Output the data below in full, byte for byte. Nothing may differ.

- DATASET CONTENT:
Begin

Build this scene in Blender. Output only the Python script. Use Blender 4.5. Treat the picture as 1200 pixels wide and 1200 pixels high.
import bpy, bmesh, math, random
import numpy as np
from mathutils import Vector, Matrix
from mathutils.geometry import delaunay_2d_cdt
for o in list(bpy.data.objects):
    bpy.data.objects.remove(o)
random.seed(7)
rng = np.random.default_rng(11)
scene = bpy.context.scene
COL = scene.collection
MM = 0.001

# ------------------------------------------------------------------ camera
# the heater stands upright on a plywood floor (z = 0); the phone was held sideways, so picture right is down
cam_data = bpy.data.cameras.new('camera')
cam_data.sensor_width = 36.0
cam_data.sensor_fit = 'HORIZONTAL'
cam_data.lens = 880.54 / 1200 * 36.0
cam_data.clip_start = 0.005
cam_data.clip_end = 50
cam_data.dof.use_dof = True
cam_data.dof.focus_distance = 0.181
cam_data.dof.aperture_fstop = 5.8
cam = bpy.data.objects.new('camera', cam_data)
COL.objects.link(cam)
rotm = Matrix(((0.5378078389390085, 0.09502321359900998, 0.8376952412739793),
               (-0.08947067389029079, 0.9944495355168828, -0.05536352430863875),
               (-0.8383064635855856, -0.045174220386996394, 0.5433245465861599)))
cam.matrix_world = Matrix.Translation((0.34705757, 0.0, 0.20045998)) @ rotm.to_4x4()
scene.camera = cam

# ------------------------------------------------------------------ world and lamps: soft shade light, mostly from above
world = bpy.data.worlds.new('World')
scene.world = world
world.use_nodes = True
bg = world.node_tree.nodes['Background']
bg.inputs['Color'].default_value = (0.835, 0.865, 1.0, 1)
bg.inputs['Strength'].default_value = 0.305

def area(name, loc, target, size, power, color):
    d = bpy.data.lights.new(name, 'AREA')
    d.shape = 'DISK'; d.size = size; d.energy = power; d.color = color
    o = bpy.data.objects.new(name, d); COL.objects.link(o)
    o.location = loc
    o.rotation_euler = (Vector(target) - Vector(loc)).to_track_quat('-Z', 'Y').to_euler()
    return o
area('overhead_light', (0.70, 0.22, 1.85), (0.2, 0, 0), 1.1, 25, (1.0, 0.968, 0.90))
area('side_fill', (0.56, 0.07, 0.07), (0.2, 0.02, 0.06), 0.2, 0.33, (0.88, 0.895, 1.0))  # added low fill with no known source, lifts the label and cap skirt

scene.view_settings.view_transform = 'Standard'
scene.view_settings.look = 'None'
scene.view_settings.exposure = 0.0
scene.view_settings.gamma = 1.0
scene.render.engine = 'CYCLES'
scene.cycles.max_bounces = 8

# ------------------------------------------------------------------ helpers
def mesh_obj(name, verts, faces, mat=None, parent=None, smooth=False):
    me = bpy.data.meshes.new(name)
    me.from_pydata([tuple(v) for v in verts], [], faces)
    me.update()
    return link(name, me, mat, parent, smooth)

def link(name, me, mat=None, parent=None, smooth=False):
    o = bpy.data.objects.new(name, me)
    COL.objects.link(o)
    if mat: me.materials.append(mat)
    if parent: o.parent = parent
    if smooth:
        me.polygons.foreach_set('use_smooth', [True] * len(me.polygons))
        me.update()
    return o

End

- TASK SOLUTION:
Build this scene in Blender. Output only the Python script. Use Blender 4.5. Treat the picture as 1200 pixels wide and 1200 pixels high.
import bpy, bmesh, math, random
import numpy as np
from mathutils import Vector, Matrix
from mathutils.geometry import delaunay_2d_cdt
for o in list(bpy.data.objects):
    bpy.data.objects.remove(o)
random.seed(7)
rng = np.random.default_rng(11)
scene = bpy.context.scene
COL = scene.collection
MM = 0.001

# ------------------------------------------------------------------ camera
# the heater stands upright on a plywood floor (z = 0); the phone was held sideways, so picture right is down
cam_data = bpy.data.cameras.new('camera')
cam_data.sensor_width = 36.0
cam_data.sensor_fit = 'HORIZONTAL'
cam_data.lens = 880.54 / 1200 * 36.0
cam_data.clip_start = 0.005
cam_data.clip_end = 50
cam_data.dof.use_dof = True
cam_data.dof.focus_distance = 0.181
cam_data.dof.aperture_fstop = 5.8
cam = bpy.data.objects.new('camera', cam_data)
COL.objects.link(cam)
rotm = Matrix(((0.5378078389390085, 0.09502321359900998, 0.8376952412739793),
               (-0.08947067389029079, 0.9944495355168828, -0.05536352430863875),
               (-0.8383064635855856, -0.045174220386996394, 0.5433245465861599)))
cam.matrix_world = Matrix.Translation((0.34705757, 0.0, 0.20045998)) @ rotm.to_4x4()
scene.camera = cam

# ------------------------------------------------------------------ world and lamps: soft shade light, mostly from above
world = bpy.data.worlds.new('World')
scene.world = world
world.use_nodes = True
bg = world.node_tree.nodes['Background']
bg.inputs['Color'].default_value = (0.835, 0.865, 1.0, 1)
bg.inputs['Strength'].default_value = 0.305

def area(name, loc, target, size, power, color):
    d = bpy.data.lights.new(name, 'AREA')
    d.shape = 'DISK'; d.size = size; d.energy = power; d.color = color
    o = bpy.data.objects.new(name, d); COL.objects.link(o)
    o.location = loc
    o.rotation_euler = (Vector(target) - Vector(loc)).to_track_quat('-Z', 'Y').to_euler()
    return o
area('overhead_light', (0.70, 0.22, 1.85), (0.2, 0, 0), 1.1, 25, (1.0, 0.968, 0.90))
area('side_fill', (0.56, 0.07, 0.07), (0.2, 0.02, 0.06), 0.2, 0.33, (0.88, 0.895, 1.0))  # added low fill with no known source, lifts the label and cap skirt

scene.view_settings.view_transform = 'Standard'
scene.view_settings.look = 'None'
scene.view_settings.exposure = 0.0
scene.view_settings.gamma = 1.0
scene.render.engine = 'CYCLES'
scene.cycles.max_bounces = 8

# ------------------------------------------------------------------ helpers
def mesh_obj(name, verts, faces, mat=None, parent=None, smooth=False):
    me = bpy.data.meshes.new(name)
    me.from_pydata([tuple(v) for v in verts], [], faces)
    me.update()
    return link(name, me, mat, parent, smooth)

def link(name, me, mat=None, parent=None, smooth=False):
    o = bpy.data.objects.new(name, me)
    COL.objects.link(o)
    if mat: me.materials.append(mat)
    if parent: o.parent = parent
    if smooth:
        me.polygons.foreach_set('use_smooth', [True] * len(me.polygons))
        me.update()
    return o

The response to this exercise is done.